Aug 20, 2004 03:57
hi everybody that i hardly know. it's em. i haven't updated since the end of june or something, somewhere around the time of finals. but i've decided to start again, because tj, the coolest, and his lj inspired me to. so i am. woot. i miss gabby. i haven't talked to her in succcch a long time. camp sucks. GIVE HER BACK.
i spent my entire day at the library today, trying to work on my summer work, because my mom's psycho and i'm not allowed out of the house until it's all done. and it has to be done by sunday night. so basically, i can go out sunday night.
but i NEED to go to sisley's house tomorrow because everyone's going and i want to see nick before i leave. and everyone else. but mostly nick.
kirini turned vegan (sp?) so i've been having tofu and vegetables all weekend. she wants me to become a vegetarian atleast, if not all out vegan. but i dunno if i can give up my runs to wendy's with willy to get a cheeseburger and fries haha. well, we'll see.
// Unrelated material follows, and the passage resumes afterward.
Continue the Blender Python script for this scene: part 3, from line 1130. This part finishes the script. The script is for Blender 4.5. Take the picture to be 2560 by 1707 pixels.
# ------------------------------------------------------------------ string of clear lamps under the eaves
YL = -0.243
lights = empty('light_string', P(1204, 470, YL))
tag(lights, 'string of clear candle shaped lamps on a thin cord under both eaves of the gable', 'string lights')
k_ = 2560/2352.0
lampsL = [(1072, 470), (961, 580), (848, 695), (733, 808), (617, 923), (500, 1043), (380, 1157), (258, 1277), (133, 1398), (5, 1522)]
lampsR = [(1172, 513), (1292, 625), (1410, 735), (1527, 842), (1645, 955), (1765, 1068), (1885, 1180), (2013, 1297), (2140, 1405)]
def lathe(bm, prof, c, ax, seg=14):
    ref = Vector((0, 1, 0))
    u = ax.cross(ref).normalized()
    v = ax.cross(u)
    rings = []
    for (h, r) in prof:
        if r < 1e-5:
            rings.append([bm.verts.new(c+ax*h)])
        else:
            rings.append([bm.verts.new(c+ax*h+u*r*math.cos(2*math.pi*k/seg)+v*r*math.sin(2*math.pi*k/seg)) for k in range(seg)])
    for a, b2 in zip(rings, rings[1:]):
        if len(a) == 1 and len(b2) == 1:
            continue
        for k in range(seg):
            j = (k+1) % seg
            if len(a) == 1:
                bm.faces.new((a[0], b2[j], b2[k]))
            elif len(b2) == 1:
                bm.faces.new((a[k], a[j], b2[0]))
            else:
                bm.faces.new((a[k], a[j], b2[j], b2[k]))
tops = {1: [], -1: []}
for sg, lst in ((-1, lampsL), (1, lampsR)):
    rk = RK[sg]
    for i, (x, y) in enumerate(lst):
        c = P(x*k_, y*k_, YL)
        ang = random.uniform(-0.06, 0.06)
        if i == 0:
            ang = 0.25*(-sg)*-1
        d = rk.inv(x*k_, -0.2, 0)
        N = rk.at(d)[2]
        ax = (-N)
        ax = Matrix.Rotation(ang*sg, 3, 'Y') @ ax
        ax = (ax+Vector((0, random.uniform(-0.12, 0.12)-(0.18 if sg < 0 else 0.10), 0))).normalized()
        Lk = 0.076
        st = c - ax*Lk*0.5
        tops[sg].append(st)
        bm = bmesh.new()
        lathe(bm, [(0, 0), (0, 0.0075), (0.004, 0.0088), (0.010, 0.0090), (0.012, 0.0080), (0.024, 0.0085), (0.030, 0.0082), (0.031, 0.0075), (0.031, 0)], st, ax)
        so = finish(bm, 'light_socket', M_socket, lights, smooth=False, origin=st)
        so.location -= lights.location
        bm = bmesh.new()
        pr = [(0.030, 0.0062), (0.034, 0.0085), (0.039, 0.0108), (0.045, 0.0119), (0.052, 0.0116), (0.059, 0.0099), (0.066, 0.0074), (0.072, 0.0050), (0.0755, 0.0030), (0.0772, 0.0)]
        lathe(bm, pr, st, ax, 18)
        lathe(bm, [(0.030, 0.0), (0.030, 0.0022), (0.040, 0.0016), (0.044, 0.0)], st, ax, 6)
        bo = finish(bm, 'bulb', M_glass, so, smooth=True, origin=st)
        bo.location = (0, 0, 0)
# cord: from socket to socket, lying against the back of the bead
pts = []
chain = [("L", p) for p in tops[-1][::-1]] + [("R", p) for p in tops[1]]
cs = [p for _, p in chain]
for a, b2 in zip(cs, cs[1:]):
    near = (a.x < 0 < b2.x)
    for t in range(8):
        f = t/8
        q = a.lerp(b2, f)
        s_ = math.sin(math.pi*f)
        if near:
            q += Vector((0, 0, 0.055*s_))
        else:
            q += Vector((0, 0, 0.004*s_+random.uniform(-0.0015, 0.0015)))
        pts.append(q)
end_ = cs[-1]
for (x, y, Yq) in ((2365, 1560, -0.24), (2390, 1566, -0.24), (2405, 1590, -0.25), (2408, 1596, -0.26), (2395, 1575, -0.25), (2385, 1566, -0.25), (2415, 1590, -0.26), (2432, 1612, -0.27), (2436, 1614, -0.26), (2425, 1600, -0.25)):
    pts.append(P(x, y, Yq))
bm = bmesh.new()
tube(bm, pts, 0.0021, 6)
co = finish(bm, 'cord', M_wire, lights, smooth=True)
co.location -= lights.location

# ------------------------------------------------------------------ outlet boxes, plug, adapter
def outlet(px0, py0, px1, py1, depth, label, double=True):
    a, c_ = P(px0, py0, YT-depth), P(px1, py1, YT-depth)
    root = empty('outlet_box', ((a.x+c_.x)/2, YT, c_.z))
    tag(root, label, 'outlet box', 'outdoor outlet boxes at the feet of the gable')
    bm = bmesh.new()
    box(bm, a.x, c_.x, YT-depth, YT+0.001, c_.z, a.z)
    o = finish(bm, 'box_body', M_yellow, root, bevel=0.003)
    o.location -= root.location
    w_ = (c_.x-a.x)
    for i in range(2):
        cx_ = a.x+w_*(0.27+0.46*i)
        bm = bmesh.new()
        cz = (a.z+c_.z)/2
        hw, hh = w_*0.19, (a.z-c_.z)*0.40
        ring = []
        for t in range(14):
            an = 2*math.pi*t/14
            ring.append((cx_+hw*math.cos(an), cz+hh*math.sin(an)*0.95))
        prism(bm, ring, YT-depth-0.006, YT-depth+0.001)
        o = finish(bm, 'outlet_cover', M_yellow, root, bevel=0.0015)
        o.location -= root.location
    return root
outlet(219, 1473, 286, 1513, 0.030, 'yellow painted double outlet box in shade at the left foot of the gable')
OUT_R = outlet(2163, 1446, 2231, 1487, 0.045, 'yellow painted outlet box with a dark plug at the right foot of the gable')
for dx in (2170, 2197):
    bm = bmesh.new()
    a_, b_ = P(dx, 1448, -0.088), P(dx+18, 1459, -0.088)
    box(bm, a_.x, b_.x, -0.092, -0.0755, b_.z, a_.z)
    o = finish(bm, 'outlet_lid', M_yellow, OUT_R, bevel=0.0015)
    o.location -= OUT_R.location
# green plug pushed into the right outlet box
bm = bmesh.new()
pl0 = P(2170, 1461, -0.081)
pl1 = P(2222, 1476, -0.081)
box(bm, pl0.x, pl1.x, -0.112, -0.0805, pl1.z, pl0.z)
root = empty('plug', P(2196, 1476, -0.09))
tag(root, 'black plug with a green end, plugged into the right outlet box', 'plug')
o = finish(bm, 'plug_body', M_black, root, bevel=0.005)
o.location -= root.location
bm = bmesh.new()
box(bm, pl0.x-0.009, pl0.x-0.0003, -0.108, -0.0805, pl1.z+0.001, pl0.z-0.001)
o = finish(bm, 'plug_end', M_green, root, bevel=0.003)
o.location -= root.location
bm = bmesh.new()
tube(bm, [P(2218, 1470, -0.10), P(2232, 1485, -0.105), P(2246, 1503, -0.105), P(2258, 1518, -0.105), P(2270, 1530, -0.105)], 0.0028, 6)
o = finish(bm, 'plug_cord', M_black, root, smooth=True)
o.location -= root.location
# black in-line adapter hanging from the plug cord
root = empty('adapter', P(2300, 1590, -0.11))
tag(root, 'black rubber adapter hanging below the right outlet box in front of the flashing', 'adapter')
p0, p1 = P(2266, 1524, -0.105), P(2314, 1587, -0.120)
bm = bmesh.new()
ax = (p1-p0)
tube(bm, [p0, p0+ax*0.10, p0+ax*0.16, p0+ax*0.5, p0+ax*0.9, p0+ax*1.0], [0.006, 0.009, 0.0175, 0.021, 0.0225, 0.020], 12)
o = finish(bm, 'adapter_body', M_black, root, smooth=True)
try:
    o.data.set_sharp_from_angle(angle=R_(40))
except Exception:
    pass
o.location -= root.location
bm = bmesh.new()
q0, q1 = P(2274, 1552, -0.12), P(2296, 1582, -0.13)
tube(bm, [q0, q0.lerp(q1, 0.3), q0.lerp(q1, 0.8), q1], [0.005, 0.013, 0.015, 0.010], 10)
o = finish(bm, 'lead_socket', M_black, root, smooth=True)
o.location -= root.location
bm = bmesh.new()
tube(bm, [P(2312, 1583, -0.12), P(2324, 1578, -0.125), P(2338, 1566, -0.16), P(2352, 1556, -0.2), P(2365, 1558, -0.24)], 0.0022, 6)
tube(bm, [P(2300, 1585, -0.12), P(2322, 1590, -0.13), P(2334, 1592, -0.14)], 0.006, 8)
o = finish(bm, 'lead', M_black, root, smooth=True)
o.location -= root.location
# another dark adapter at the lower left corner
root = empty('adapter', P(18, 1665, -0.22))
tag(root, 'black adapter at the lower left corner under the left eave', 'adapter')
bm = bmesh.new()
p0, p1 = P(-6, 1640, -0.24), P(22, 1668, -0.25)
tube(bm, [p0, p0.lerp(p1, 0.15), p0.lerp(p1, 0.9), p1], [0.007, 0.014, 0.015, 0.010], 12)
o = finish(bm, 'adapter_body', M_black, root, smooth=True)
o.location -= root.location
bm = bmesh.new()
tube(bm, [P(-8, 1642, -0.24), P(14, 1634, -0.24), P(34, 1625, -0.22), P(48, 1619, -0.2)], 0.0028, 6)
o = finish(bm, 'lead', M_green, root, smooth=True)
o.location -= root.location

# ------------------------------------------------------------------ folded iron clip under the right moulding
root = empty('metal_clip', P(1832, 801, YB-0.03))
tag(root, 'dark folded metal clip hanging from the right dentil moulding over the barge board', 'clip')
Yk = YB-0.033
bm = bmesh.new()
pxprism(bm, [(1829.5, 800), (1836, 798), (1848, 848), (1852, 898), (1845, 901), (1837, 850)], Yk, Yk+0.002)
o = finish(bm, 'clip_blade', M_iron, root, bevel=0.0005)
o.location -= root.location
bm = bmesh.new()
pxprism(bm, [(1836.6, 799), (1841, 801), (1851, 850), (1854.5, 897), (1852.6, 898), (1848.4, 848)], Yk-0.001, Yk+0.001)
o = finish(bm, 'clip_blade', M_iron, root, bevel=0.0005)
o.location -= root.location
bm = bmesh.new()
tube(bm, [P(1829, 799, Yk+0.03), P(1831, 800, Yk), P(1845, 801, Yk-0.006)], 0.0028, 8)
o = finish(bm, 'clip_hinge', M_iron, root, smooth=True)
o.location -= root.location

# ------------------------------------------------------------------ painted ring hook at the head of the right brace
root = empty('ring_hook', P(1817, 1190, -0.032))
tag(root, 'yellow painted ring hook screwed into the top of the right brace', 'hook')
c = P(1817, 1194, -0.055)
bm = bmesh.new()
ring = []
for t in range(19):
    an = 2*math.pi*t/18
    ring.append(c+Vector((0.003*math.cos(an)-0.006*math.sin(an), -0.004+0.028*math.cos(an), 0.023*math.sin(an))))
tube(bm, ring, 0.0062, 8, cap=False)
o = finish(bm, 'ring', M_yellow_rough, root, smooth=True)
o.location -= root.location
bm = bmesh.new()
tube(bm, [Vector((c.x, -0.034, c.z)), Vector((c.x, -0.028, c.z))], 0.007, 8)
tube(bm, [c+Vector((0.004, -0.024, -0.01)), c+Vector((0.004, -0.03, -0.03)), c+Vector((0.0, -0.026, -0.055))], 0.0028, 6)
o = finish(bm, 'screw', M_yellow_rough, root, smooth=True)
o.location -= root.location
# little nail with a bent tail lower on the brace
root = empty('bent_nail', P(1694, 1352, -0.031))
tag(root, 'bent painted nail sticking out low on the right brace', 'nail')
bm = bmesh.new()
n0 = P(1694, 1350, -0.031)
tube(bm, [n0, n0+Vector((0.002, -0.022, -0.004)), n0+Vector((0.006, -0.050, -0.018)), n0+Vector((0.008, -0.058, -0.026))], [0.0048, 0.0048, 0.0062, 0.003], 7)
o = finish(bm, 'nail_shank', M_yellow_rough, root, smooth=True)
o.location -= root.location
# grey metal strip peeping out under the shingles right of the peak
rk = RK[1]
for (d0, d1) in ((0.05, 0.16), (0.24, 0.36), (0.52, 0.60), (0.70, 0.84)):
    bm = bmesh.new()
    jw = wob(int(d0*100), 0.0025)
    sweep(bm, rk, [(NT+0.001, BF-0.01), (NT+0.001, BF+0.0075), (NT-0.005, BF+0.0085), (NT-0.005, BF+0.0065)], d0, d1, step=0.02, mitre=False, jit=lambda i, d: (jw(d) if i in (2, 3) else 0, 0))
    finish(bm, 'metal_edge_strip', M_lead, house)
sometimes, don't you wonder how different your life would have been if just one thing, one little thing hadn't happened?
people will tell you the eyes are the windows to the soul. bullshit. the hands, that's the sign of a gentleman.
today when i was in the library, the greenwich one, i was up in the balcony part where you can sit at those little cubicles and do you work and look out onto the street. and there was a man sitting across from me, and he was very well dressed, studying advanced calculus. and next to him, was a pile of magazines and books with titles like..2004's best dressed men, and how to mix and match your clothing.
i think it's really interesting to just sit in a public place and watch people's behavior and all about them. my riding trainer said she used to go and sit in grand central station and do that. finally, i have something to talk about with her.
i used to draw all the time in my sketchbook, but i haven't in a while. i did the other night in my room in long island, i was so bored so i took a sharpie and i was looking through a magazine just drawing anything i saw. i've noticed that that's when i like my drawings the most: when i'm sitting there listening to music and totally not even concentrating on my drawings. that's when they come out the best.
i was there. i was there.
whipping past
the reflecting pool.
me and you
skipping school.
i find it's hard to become friends friends with a guy now without being attracted to him. it actually kinda sucks when you think about it. that's why i have so much fun around tj and nick and austin and andrew and all them, cause i've known them forever. gheez, i've known tj since i thought he had cooties in kindergarten. argh, i just want someone who i'm not at all attracted to, that i can talk to and just have fun with, but it's not going to happen cause that's impossible. -raging hormones.
i should go to sleep, once i finish talking to tj about my messed up love life. i dunno if you can even call it that.